Mr. Chairman, In conclusion I plead for thoughtful, prudent, conservative and cautious action. Let not sensational and partisan clamor direct our votes. Having faith in the Constitution of our State and in the wisdom of those who made it, I can not for an instant be led to believe that it is necessary to violate it in order to perpetuate its existence. If our opponents have raised a tempest it then becomes our duty to direct the storm so that justice may be done To all and the rights of the people be preserved and their liberties protected under the Constitution.

Mr. ANTRIM, was of the opinion that there was no irregularity in the proceedings of the last Legislature on the question of the Constitutional amendments. While He believed that every article of the Constitution should be strictly complied with, he did not think it was necessary to add any provision to the Constitution and then insist on compliance therewith. He did not think the word "enter" was a strange one to Courts and lawyers, citing examples from the statuses and other sources to show that the word didn't necessarily mean to spread at large; that in many cases it would be impossible to give the word such an interpretation.

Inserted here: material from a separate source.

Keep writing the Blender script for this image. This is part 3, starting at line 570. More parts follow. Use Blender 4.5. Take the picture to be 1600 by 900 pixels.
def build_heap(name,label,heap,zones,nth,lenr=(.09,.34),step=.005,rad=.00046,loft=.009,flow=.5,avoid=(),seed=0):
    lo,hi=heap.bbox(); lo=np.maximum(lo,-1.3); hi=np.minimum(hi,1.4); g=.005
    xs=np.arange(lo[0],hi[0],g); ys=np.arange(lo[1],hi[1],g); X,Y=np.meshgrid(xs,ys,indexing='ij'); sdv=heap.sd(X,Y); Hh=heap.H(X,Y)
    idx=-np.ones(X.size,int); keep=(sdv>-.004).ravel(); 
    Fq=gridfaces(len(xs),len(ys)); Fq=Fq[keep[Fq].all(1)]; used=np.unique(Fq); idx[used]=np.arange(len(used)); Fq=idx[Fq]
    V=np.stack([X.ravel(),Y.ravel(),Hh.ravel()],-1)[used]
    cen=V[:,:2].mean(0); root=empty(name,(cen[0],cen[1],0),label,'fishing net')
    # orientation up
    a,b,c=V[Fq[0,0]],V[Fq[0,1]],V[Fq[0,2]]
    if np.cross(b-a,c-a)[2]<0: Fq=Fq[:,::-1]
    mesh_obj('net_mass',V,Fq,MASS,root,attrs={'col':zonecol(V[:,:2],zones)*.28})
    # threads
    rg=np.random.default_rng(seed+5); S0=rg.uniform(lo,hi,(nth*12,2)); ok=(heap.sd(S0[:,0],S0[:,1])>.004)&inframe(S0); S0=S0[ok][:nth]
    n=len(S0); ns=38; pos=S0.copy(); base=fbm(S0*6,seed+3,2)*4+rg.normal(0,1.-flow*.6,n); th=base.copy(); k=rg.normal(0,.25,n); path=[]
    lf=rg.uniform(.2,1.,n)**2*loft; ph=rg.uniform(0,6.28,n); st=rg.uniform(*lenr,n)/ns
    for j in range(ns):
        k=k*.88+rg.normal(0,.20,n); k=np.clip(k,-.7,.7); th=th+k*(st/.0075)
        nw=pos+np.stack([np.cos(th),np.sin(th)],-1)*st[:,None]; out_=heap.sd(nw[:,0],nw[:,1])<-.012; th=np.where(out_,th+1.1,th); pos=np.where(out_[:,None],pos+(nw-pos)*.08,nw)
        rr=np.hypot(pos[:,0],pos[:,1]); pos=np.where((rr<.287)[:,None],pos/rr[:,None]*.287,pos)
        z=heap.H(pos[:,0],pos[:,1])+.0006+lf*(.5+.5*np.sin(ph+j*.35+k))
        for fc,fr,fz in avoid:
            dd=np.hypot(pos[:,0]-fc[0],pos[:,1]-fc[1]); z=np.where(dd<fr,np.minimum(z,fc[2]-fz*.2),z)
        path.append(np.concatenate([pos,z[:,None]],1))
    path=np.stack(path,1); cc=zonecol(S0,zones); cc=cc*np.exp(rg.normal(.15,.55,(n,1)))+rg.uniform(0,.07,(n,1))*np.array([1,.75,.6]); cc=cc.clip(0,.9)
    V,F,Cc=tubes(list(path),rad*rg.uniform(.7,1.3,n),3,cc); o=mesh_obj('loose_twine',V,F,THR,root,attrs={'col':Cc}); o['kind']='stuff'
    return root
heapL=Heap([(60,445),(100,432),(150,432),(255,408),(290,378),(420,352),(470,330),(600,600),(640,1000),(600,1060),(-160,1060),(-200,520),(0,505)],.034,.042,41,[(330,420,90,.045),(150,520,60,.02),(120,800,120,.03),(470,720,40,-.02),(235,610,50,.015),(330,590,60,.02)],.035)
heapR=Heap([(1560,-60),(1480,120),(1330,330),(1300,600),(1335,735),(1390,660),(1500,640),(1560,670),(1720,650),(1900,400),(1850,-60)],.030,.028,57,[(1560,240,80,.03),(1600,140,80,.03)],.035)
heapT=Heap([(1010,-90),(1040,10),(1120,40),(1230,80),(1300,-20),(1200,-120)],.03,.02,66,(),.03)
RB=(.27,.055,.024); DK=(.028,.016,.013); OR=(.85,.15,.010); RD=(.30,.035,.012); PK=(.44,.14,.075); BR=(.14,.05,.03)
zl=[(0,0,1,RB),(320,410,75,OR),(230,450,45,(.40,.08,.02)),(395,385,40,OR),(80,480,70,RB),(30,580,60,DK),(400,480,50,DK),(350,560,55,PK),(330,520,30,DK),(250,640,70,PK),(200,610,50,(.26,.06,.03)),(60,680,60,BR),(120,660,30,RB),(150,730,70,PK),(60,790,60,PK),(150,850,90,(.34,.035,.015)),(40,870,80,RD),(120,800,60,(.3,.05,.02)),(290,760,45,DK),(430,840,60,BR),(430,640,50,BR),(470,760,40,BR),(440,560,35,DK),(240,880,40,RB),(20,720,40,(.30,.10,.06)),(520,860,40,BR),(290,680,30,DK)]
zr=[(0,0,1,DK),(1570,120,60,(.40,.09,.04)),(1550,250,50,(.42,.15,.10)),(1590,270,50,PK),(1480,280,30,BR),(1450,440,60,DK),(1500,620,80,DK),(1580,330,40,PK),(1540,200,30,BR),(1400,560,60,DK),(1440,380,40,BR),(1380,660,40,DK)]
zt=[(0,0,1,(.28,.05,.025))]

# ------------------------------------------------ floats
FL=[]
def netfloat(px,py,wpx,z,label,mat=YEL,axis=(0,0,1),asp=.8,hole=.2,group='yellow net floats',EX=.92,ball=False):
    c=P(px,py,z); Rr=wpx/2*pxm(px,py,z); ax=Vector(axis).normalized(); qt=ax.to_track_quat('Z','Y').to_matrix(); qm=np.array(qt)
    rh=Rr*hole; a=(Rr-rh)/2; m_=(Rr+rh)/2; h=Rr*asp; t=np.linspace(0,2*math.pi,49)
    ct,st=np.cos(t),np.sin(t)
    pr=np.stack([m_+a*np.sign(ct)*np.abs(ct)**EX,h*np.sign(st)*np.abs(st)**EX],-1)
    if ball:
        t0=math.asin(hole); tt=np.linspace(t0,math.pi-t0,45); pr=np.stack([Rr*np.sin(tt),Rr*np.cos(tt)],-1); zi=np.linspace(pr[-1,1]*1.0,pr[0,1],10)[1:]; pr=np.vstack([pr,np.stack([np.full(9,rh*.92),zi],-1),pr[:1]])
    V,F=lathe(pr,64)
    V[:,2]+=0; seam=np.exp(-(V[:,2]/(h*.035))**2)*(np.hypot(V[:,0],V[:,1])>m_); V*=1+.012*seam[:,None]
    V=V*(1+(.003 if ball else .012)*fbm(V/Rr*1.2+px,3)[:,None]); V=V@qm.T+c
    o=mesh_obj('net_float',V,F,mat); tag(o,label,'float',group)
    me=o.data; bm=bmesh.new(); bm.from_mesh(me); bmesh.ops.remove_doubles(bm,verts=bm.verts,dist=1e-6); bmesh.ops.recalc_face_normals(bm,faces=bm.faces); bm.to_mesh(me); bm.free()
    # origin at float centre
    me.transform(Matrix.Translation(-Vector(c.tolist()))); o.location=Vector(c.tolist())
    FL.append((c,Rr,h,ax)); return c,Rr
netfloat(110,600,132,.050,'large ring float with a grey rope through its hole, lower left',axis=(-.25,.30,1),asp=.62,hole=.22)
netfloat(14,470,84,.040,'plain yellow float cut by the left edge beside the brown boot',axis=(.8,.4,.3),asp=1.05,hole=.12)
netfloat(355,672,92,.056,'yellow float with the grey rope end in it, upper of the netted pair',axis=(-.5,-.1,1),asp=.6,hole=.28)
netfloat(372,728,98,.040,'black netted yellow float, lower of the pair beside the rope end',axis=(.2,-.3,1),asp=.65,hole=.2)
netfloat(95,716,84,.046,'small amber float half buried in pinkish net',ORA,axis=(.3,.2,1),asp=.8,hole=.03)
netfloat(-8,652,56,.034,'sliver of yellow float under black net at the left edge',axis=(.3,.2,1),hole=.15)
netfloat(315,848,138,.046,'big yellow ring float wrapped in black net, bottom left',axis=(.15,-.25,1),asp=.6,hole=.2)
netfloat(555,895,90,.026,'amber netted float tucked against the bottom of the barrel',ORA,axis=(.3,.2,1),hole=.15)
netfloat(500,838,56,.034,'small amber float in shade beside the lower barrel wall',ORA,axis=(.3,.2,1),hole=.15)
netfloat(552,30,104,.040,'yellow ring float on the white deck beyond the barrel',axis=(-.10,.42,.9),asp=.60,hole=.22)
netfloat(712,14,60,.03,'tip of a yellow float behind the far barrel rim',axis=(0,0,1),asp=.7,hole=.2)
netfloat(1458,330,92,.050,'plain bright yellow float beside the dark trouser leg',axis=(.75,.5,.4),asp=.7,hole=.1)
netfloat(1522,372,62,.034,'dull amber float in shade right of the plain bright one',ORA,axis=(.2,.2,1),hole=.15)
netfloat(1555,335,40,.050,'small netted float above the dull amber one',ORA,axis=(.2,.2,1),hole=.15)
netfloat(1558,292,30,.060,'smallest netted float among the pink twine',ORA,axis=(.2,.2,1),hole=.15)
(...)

Mr. STERRITT said: Whatever my personal desire may be regarding any of the amendments I deem it my first duty to known avid do what is required of me by the Constitution. That the amendments are Constitutional before this Assembly can not be doubted by carefully considering the journal of the Fifty-second General Assembly and Article 16 of the Constitution, and believing that, he should so vote, thus doing his duty under the Constitution to his people.

Mr. WILSON, of Marion, moved that the Committee rise report progress, and ask leave to sit again to morrow at 9 a. m.

The motion was agreed to, and accordingly the Committee reported to the House this action.

The report was concurred in.

Then the House adjourn till 10 a. m.